- DIRECTIONS FOR THIS TASK -
Omit the pictures and print exactly the lines of the listing below, starting at the first and ending at the line containing "for o in list(bpy.data.objects): bpy.data.objects.remove(o)".

- SUPPLIED DATA -

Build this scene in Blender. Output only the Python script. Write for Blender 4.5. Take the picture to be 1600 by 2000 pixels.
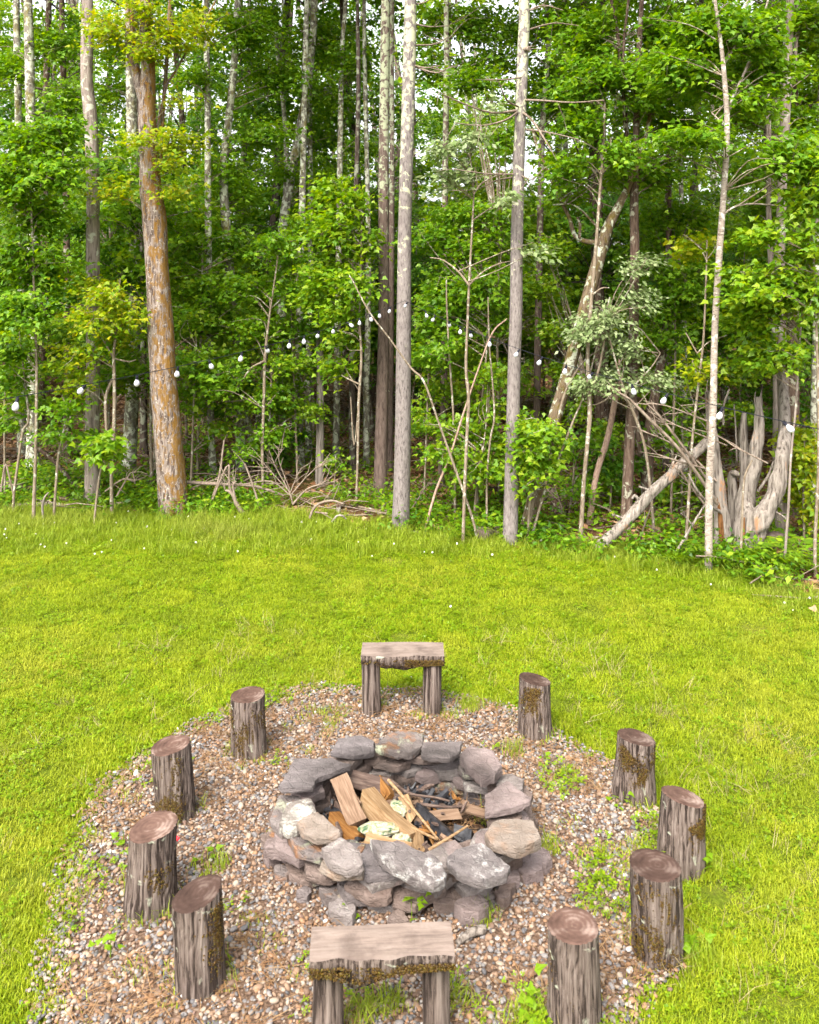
import bpy, math, random
import numpy as np
from mathutils import Vector, Matrix
R = math.radians
sc = bpy.context.scene
for o in list(bpy.data.objects): bpy.data.objects.remove(o)

# ---------------------------------------------------------------- camera, sky, sun, exposure
F, HZ, CH = 1700.0, 540.0, 3.2          # focal length and horizon in photo pixels, camera height in metres
cam_d = bpy.data.cameras.new('camera'); cam = bpy.data.objects.new('camera', cam_d)
sc.collection.objects.link(cam); sc.camera = cam
cam.location = (0, 0, CH); cam.rotation_euler = (R(90), 0, 0)
cam_d.sensor_fit = 'HORIZONTAL'; cam_d.sensor_width = 36; cam_d.lens = 36*F/1600
cam_d.shift_y = -(1000-HZ)/1600
cam_d.clip_start = 0.05; cam_d.clip_end = 3000
cam_d.dof.use_dof = True; cam_d.dof.focus_distance = 10.5; cam_d.dof.aperture_fstop = 6.5
SUN_EL, SUN_AZ = 52, 205                # azimuth seen from above, clockwise from the view direction
w = bpy.data.worlds.new('World'); sc.world = w; w.use_nodes = True
wt = w.node_tree; bg = wt.nodes['Background']
sky = wt.nodes.new('ShaderNodeTexSky'); sky.sky_type = 'NISHITA'; sky.sun_disc = False
sky.sun_elevation = R(SUN_EL); sky.sun_rotation = R(SUN_AZ); sky.dust_density = 5.0; sky.air_density = 1.0; sky.ozone_density = 1.0
hs = wt.nodes.new('ShaderNodeHueSaturation'); hs.inputs['Saturation'].default_value = 0.14
wt.links.new(sky.outputs[0], hs.inputs['Color']); wt.links.new(hs.outputs[0], bg.inputs['Color'])
bg.inputs['Strength'].default_value = 0.15
sun_d = bpy.data.lights.new('sun', 'SUN'); sun = bpy.data.objects.new('sun', sun_d); sc.collection.objects.link(sun)
sun_d.energy = 1.5; sun_d.angle = R(30); sun_d.color = (1.0, 0.90, 0.76)
sd = Vector((math.sin(R(SUN_AZ))*math.cos(R(SUN_EL)), math.cos(R(SUN_AZ))*math.cos(R(SUN_EL)), math.sin(R(SUN_EL))))
sun.rotation_euler = sd.to_track_quat('Z', 'Y').to_euler()
sc.view_settings.view_transform = 'Standard'; sc.view_settings.look = 'None'
sc.view_settings.exposure = 1.95; sc.view_settings.gamma = 1.0
sc.render.engine = 'CYCLES'
cy = sc.cycles
cy.use_denoising = True; cy.max_bounces = 4; cy.diffuse_bounces = 3; cy.transmission_bounces = 4; cy.adaptive_threshold = .02; cy.transparent_max_bounces = 6
cy.glossy_bounces = 2; cy.caustics_reflective = False; cy.caustics_refractive = False; cy.sample_clamp_indirect = 4.0

# ---------------------------------------------------------------- helpers
def W(px, py, d):  return np.array([(px-800)*d/F, d, CH-(py-HZ)*d/F])
def PZ(px, py, z): return W(px, py, F*(CH-z)/(py-HZ))
def link(o):
    sc.collection.objects.link(o); return o
def tag(o, label=None, cat=None, group=None, kind=None):
    if label: o['label'] = label
    if cat: o['category'] = cat
    if group: o['group'] = group
    if kind: o['kind'] = kind
    return o
def empty(name, loc, label=None, cat=None, group=None, rz=0):
    o = bpy.data.objects.new(name, None); link(o); o.location = loc; o.rotation_euler.z = rz
    o.empty_display_size = .1
    return tag(o, label, cat, group)
def newmesh(name, parts, mats, smooth=True, sharp=None):
    """parts: list of (verts Nx3, faces MxK, material index)"""
    me = bpy.data.meshes.new(name); V = []; L = []; ST = []; MI = []; off = 0; ls = 0
    for v, f, mi in parts:
        v = np.asarray(v, float); f = np.asarray(f, int)
        if len(f) == 0: continue
        V.append(v); L.append((f+off).ravel()); k = f.shape[1]
        ST.append(np.arange(len(f))*k+ls); MI.append(np.full(len(f), mi)); off += len(v); ls += f.size
    V = np.concatenate(V); L = np.concatenate(L); ST = np.concatenate(ST); MI = np.concatenate(MI)
    me.vertices.add(len(V)); me.vertices.foreach_set('co', V.astype(np.float32).ravel())
    me.loops.add(len(L)); me.loops.foreach_set('vertex_index', L.astype(np.int32))
    me.polygons.add(len(ST)); me.polygons.foreach_set('loop_start', ST.astype(np.int32))
    me.polygons.foreach_set('material_index', MI.astype(np.int32))
    me.polygons.foreach_set('use_smooth', np.full(len(ST), smooth))
    me.update(calc_edges=True); me.validate()
    for m in (mats if isinstance(mats, (list, tuple)) else [mats]): me.materials.append(m)
    if sharp: me.set_sharp_from_angle(angle=R(sharp))
    return me
def mk(name, parts, mats, parent=None, origin=(0, 0, 0), smooth=True, sharp=None, loc=None):
    og = np.asarray(origin, float)
    me = newmesh(name, [(np.asarray(v, float)-og, f, i) for v, f, i in parts], mats, smooth, sharp)
    o = bpy.data.objects.new(name, me); link(o)
    if parent: o.parent = parent
    else: o.location = og
    if loc is not None: o.location = loc
    return o
def dup(o, parent=None):
    c = o.copy(); link(c); c.parent = parent
    for ch in o.children: dup(ch, c)
    return c
def nz(p, seed, fr):
    """cheap smooth noise in -1..1"""
    g = np.random.default_rng(abs(int(seed))); p = np.asarray(p, float); s = 0
    for k in range(6):
        d = g.normal(size=p.shape[-1]); d *= fr*(.6+.25*k)/np.linalg.norm(d)
        s = s + np.sin(p@d+g.uniform(0, 6.28))*(1/(1+.35*k))
    return s/3.0
def nrm(a): return a/np.maximum(np.linalg.norm(a, axis=-1, keepdims=True), 1e-9)
def catmull(P, sub):
    P = np.asarray(P, float)
    if len(P) < 3 or sub < 2:
        t = np.linspace(0, len(P)-1, (len(P)-1)*sub+1); i = np.minimum(t.astype(int), len(P)-2); f = (t-i)[:, None]
        return P[i]*(1-f)+P[i+1]*f
    Q = np.vstack([2*P[0]-P[1], P, 2*P[-1]-P[-2]]); out = []
    for i in range(1, len(Q)-2):
        for t in np.arange(sub)/sub:
            a, b, c, d = Q[i-1], Q[i], Q[i+1], Q[i+2]
            out.append(.5*(2*b+(c-a)*t+(2*a-5*b+4*c-d)*t*t+(3*b-a-3*c+d)*t**3))
    out.append(P[-1]); return np.array(out)
def tube(P, rad, seg=8, sub=1, rough=0.0, seed=0, cap=True, mi=0, capmi=None):
    """list of mesh parts for a round tapering tube along P"""
    PR = np.hstack([np.asarray(P, float), np.asarray(rad, float).reshape(-1, 1)])
    if sub > 1: PR = catmull(PR, sub)
    P = PR[:, :3]; r = np.maximum(PR[:, 3], .0008)
    T = nrm(np.gradient(P, axis=0)); ref = np.array([0, 1., 0]) if abs(T[0][2]) > .6 else np.array([0, 0, 1.])
    U = nrm(np.cross(np.tile(ref, (len(T), 1)), T)); Vv = np.cross(T, U)
    a = np.arange(seg)*2*math.pi/seg
    ca, sa = np.cos(a), np.sin(a)
    D = U[:, None, :]*ca[None, :, None]+Vv[:, None, :]*sa[None, :, None]
    rr = np.repeat(r[:, None], seg, 1)
    if rough:
        q = np.stack([np.tile(ca, (len(r), 1))*2, np.tile(sa, (len(r), 1))*2, np.repeat((np.arange(len(r))*.35)[:, None], seg, 1)], -1)
        rr = rr*(1+rough*nz(q, seed, 2.2)+rough*.5*nz(q, seed+9, 6))
    V = P[:, None, :]+D*rr[..., None]; n = len(P)
    i = np.arange(n-1)[:, None]*seg; j = np.arange(seg)[None, :]; k = (j+1) % seg
    Fq = np.stack([i+j, i+k, i+seg+k, i+seg+j], -1).reshape(-1, 4)
    out = [(V.reshape(-1, 3), Fq, mi)]
    if cap:
        for row, flip in ((V[0], True), (V[-1], False)):
            c = row.mean(0); vv = np.vstack([row, c]); f = np.stack([np.arange(seg), (np.arange(seg)+1) % seg, np.full(seg, seg)], 1)
            out.append((vv, f[:, ::-1] if flip else f, mi if capmi is None else capmi))
    return out

# ---------------------------------------------------------------- node materials
class NB:
    def __init__(s, name):
        s.m = bpy.data.materials.new(name); s.m.use_nodes = True; s.t = s.m.node_tree; s.t.nodes.clear()
        s.out = s.t.nodes.new('ShaderNodeOutputMaterial')
    def n(s, typ, out=0, props=None, **inp):
        nd = s.t.nodes.new('ShaderNode'+typ)
        for k, v in (props or {}).items(): setattr(nd, k, v)
        for k, v in inp.items():
            k = k.replace('_', ' '); k = int(k[1:]) if k[0] == 'i' and k[1:].isdigit() else k
            if isinstance(v, bpy.types.NodeSocket): s.t.links.new(v, nd.inputs[k])
            else: nd.inputs[k].default_value = v
        return nd.outputs[out]
    def ramp(s, fac, st, interp='LINEAR'):
        nd = s.t.nodes.new('ShaderNodeValToRGB'); cr = nd.color_ramp; cr.interpolation = interp
        while len(cr.elements) < len(st): cr.elements.new(.5)
        for e, (p, c) in zip(cr.elements, st):
            e.position = p; e.color = (*c, 1) if not np.isscalar(c) else (c, c, c, 1)
        s.t.links.new(fac, nd.inputs[0]); return nd.outputs[0]
    def mix(s, fac, a, b, blend='MIX'):
        nd = s.t.nodes.new('ShaderNodeMix'); nd.data_type = 'RGBA'; nd.blend_type = blend
        for i, v in ((0, fac), (6, a), (7, b)):
            if isinstance(v, bpy.types.NodeSocket): s.t.links.new(v, nd.inputs[i])
            else: nd.inputs[i].default_value = (*v, 1) if isinstance(v, tuple) else v
        return nd.outputs[2]
    def math(s, op, a, b=0.0, c=None, clamp=False):
        nd = s.t.nodes.new('ShaderNodeMath'); nd.operation = op; nd.use_clamp = clamp
        for i, v in enumerate((a, b) if c is None else (a, b, c)):
            if isinstance(v, bpy.types.NodeSocket): s.t.links.new(v, nd.inputs[i])
            else: nd.inputs[i].default_value = v
        return nd.outputs[0]
    def pos(s, scale=(1, 1, 1), obj=True):
        v = s.n('TexCoord', 3 if obj else 0) if obj else s.n('NewGeometry', 0)
        return s.n('Mapping', Vector=v, Scale=scale)
    def noise(s, vec, scale, detail=4, rough=.55, dist=0.0):
        return s.n('TexNoise', Vector=vec, Scale=scale, Detail=detail, Roughness=rough, Distortion=dist)
    def done(s, col, rough=.8, bump=None, bs=.5, bd=.02, spec=.25, trans=None, tcol=None):
        pr = s.t.nodes.new('ShaderNodeBsdfPrincipled')
        for k, v in (('Base Color', col), ('Roughness', rough), ('Specular IOR Level', spec)):
            if isinstance(v, bpy.types.NodeSocket): s.t.links.new(v, pr.inputs[k])
            else: pr.inputs[k].default_value = (*v, 1) if isinstance(v, tuple) else v
        if bump is not None:
            s.t.links.new(s.n('Bump', Height=bump, Strength=bs, Distance=bd), pr.inputs['Normal'])
        o = pr.outputs[0]
        if trans:
            tr = s.n('BsdfTranslucent', Color=tcol if tcol is not None else col)
            o = s.n('MixShader', i0=trans, i1=o, i2=tr)
        s.t.links.new(o, s.out.inputs[0]); return s.m

def dim(t, k): return tuple(x*k for x in t)
def bark(name, dark, mid, light, fs=30, stretch=.16, lichen=None, lic_amt=.0, lic_scale=9, lic_z=None, moss=None, moss_amt=0., moss_scale=6, bs=.7, bd=.02, side=0., cut=0.):
    b = NB(name); v = b.pos((1, 1, stretch)); v2 = b.pos()
    n1 = b.noise(v, fs, 6, .65, .4 if stretch > .06 else .12); n2 = b.noise(v2, 4, 3)
    c = b.ramp(n1, [(.36+cut, dark), (.47+cut*.6, mid), (.68, light)])
    c = b.mix(b.math('MULTIPLY', n2, .55), c, tuple(x*.62 for x in mid))
    hgt = n1
    if lichen:
        m = b.noise(v2, lic_scale, 4, .6, .6)
        if lic_z:
            z = b.n('SeparateXYZ', 2, Vector=b.n('NewGeometry', 0))
            m = b.math('ADD', m, b.n('MapRange', Value=z, i1=lic_z[0], i2=lic_z[1], i3=-.14, i4=.10))
        m = b.ramp(m, [(.60-lic_amt*.2, 0.), (.66-lic_amt*.2, 1.)])
        c = b.mix(m, c, b.mix(b.noise(v2, 60, 2), lichen, tuple(x*.7 for x in lichen)))
        hgt = b.math('ADD', hgt, b.math('MULTIPLY', m, .1))
    if moss:
        m = b.math('ADD', b.noise(b.pos((1, 1, .5)), moss_scale, 6, .68, .5), b.math('MULTIPLY', n1, .25))
        if side: m = b.math('ADD', m, b.math('MULTIPLY', b.n('SeparateXYZ', 0, Vector=b.n('NewGeometry', 1)), side))
        m = b.ramp(m, [(.68-moss_amt*.25, 0.), (.78-moss_amt*.25, .85)])
        c = b.mix(m, c, b.mix(b.noise(v2, 45, 3), moss, tuple(x*1.9 for x in moss)))
    return b.done(c, .92, hgt, bs, bd, .12)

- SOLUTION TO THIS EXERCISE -
Build this scene in Blender. Output only the Python script. Write for Blender 4.5. Take the picture to be 1600 by 2000 pixels.
import bpy, math, random
import numpy as np
from mathutils import Vector, Matrix
R = math.radians
sc = bpy.context.scene
for o in list(bpy.data.objects): bpy.data.objects.remove(o)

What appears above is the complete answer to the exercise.